America’s Racially Diverse Suburbs: Opportunities and Challenges (PDF)

Source: Institute on Metropolitan Opportunity (University of Minnesota)

From press release:

Racially diverse suburbs are growing faster than white suburbs, but resegregation threatens their prosperity and stability, according to a study entitled, "America’s Racially Diverse Suburbs: Opportunities and Challenges," released this week by the Institute on Metropolitan Opportunity at the University of Minnesota Law School.

Long perceived as predominantly prosperous white enclaves, suburbs are now at the cutting edge of racial, ethnic and political change in America. The study finds the number of racially diverse suburbs, municipalities ranging from 20-60 percent non-white, increased from 1,006 to 1,376 between 2000 and 2010 in the 50 largest U.S. metropolitan areas (a 37 percent increase). Fully 44 percent of suburban residents in these areas now live in racially diverse communities, up from 38 percent in 2000. Moreover, racially diverse suburbs are growing faster than white suburbs, and the number of diverse neighborhoods in suburbs is now more than twice the number found in central cities.

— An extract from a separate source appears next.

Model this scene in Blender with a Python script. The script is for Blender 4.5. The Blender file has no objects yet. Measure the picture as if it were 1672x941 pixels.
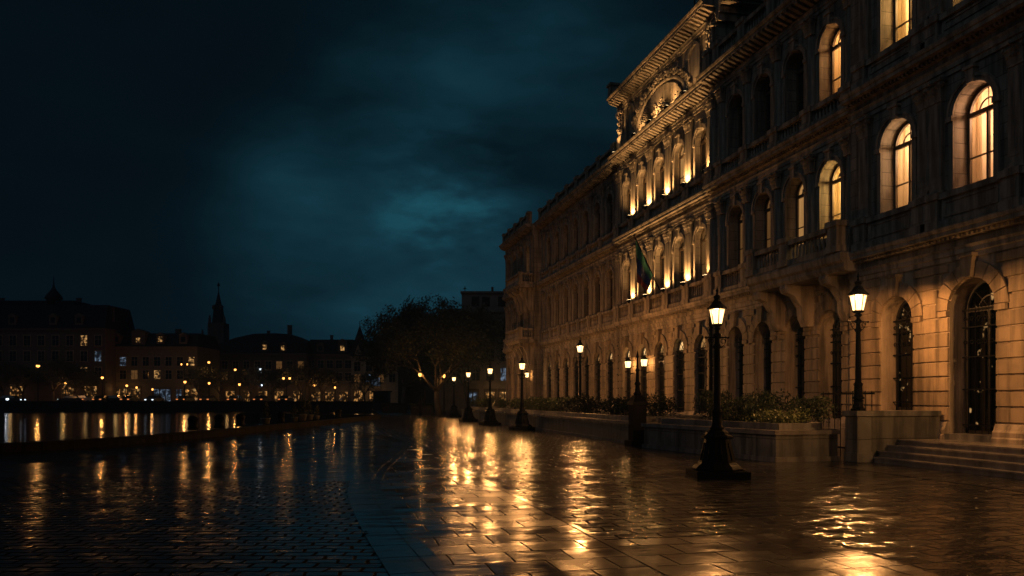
import bpy, bmesh, math, random
from mathutils import Vector, Matrix
rnd = random.Random(11)
PI = math.pi
S = bpy.context.scene
COL = S.collection

# ------------------------------------------------------------------ camera, sky, exposure
FPX, HZ, EYE = 1300.0, 650.0, 1.75
YAW = math.atan((836 - 530) / FPX)
cam_d = bpy.data.cameras.new('camera')
cam = bpy.data.objects.new('camera', cam_d); COL.objects.link(cam)
cam.location = (0, 0, EYE); cam.rotation_euler = (PI/2, 0, -YAW)
cam_d.sensor_width = 36; cam_d.lens = FPX / 1672 * 36
cam_d.shift_y = (HZ - 470.5) / 1672
cam_d.clip_end = 3000; cam_d.clip_start = .05
S.camera = cam
FV = Vector((math.sin(YAW), math.cos(YAW), 0)); RV = Vector((math.cos(YAW), -math.sin(YAW), 0))
def at(u, D, z=0.0):
    """a place D metres ahead of the photographer's spot along the street axis, at bearing u"""
    p = FV*D + RV*(D*(u-836)/FPX); return Vector((p.x, p.y, z))

S.view_settings.view_transform = 'Standard'; S.view_settings.look = 'None'
S.view_settings.exposure = 0; S.view_settings.gamma = 1
S.cycles.use_denoising = True
S.cycles.max_bounces = 6; S.cycles.diffuse_bounces = 2; S.cycles.glossy_bounces = 3
S.cycles.transparent_max_bounces = 12; S.cycles.sample_clamp_indirect = 3; S.cycles.sample_clamp_direct = 0
S.cycles.caustics_reflective = False; S.cycles.caustics_refractive = False
S.cycles.use_light_tree = True

W = bpy.data.worlds.new('World'); S.world = W; W.use_nodes = True
def N(nt, t, **kw):
    n = nt.nodes.new(t)
    for k, v in kw.items():
        if k in n.inputs: n.inputs[k].default_value = v
        else: setattr(n, k, v)
    return n
def L(nt, a, ao, b, bi): nt.links.new(a.outputs[ao], b.inputs[bi])
def ramp(nt, stops, interp='LINEAR'):
    r = nt.nodes.new('ShaderNodeValToRGB'); r.color_ramp.interpolation = interp
    e = r.color_ramp.elements
    while len(e) > 1: e.remove(e[0])
    e[0].position = stops[0][0]; e[0].color = (*stops[0][1], 1) if len(stops[0][1]) == 3 else stops[0][1]
    for p, c in stops[1:]:
        x = e.new(p); x.color = (*c, 1)
    return r
def g3(x): return (x, x, x)
HAZE = .0005
wt = W.node_tree; wt.nodes.clear()
wo = N(wt, 'ShaderNodeOutputWorld'); bg = N(wt, 'ShaderNodeBackground', Strength=1.0)
tc = N(wt, 'ShaderNodeTexCoord')
# overcast night sky: cloud sheet seen on a plane overhead, lit by the glow of the city beyond
sep = N(wt, 'ShaderNodeSeparateXYZ'); L(wt, tc, 'Generated', sep, 0)
mp = N(wt, 'ShaderNodeMapping'); mp.inputs['Scale'].default_value = (1.0, 1.0, 2.6); mp.inputs['Location'].default_value = (3.7, 1.9, .6); L(wt, tc, 'Generated', mp, 'Vector')
n1 = N(wt, 'ShaderNodeTexNoise', Scale=2.4, Detail=6.0, Roughness=.5, Distortion=.1); L(wt, mp, 0, n1, 'Vector')
n2 = N(wt, 'ShaderNodeTexNoise', Scale=4.2, Detail=6.0, Roughness=.55, Distortion=.0); L(wt, mp, 0, n2, 'Vector')
def wdir(u, v):
    d = FV + RV*((u-836)/FPX) + Vector((0, 0, (HZ-v)/FPX)); return d.normalized()
def glow(u, v, lo):
    gd = wdir(u, v)
    dt = N(wt, 'ShaderNodeVectorMath', operation='DOT_PRODUCT'); dt.inputs[1].default_value = gd; L(wt, tc, 'Generated', dt, 0)
    mr = N(wt, 'ShaderNodeMapRange', interpolation_type='SMOOTHSTEP'); mr.inputs[1].default_value = lo; mr.inputs[2].default_value = 1.0
    L(wt, dt, 'Value', mr, 0); return mr
ga = glow(830, 410, .925); gb = glow(735, 325, .994); gc = glow(680, 500, .945)
def M2(op, a, b, clamp=False):
    m = N(wt, 'ShaderNodeMath', operation=op, use_clamp=clamp)
    for i, x in enumerate((a, b)):
        if isinstance(x, (int, float)): m.inputs[i].default_value = x
        else: wt.links.new(x, m.inputs[i])
    return m.outputs[0]
r1 = ramp(wt, [(.32, g3(.22)), (.5, g3(.60)), (.68, g3(.98))]); L(wt, n1, 'Fac', r1, 0)
r2 = ramp(wt, [(.32, g3(.60)), (.68, g3(1.30))]); L(wt, n2, 'Fac', r2, 0)
cl = M2('MULTIPLY', r1.outputs[0], r2.outputs[0])
g1 = M2('ADD', M2('MULTIPLY', ga.outputs[0], .52), M2('MULTIPLY', gc.outputs[0], .22))
amp = M2('ADD', g1, .075)
val = M2('MULTIPLY', cl, amp)
r3 = ramp(wt, [(.42, g3(0)), (.62, g3(1))]); L(wt, n2, 'Fac', r3, 0)
val = M2('ADD', val, M2('MULTIPLY', M2('MULTIPLY', gb.outputs[0], r3.outputs[0]), .50))
colr = ramp(wt, [(0, (.0012, .0036, .0055)), (.10, (.0016, .0070, .0110)), (.5, (.0060, .0350, .0530)), (1, (.0150, .1050, .1450))])
wt.links.new(val, colr.inputs[0])
L(wt, colr, 0, bg, 'Color'); L(wt, bg, 0, wo, 0)
# added soft bluish sun as cool fill on the facade, no moon in view
sd = bpy.data.lights.new('cool_fill', 'SUN'); sd.energy = .11; sd.angle = math.radians(50); sd.color = (.62, .80, 1.0)
so = bpy.data.objects.new('cool_fill', sd); COL.objects.link(so); so.rotation_euler = Vector((.75, .45, -.62)).to_track_quat('-Z', 'Y').to_euler()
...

"Diverse suburbs represent some of the nation’s greatest hopes and its gravest challenges," says study co-author Myron Orfield, director of the Institute on Metropolitan Opportunity. "The rapidly growing diversity of suburban communities suggests a degree of declining racial bias and at least the partial success of fair housing laws. But the fragile demographic stability in these newly diverse suburbs presents serious challenges for local, state and federal governments."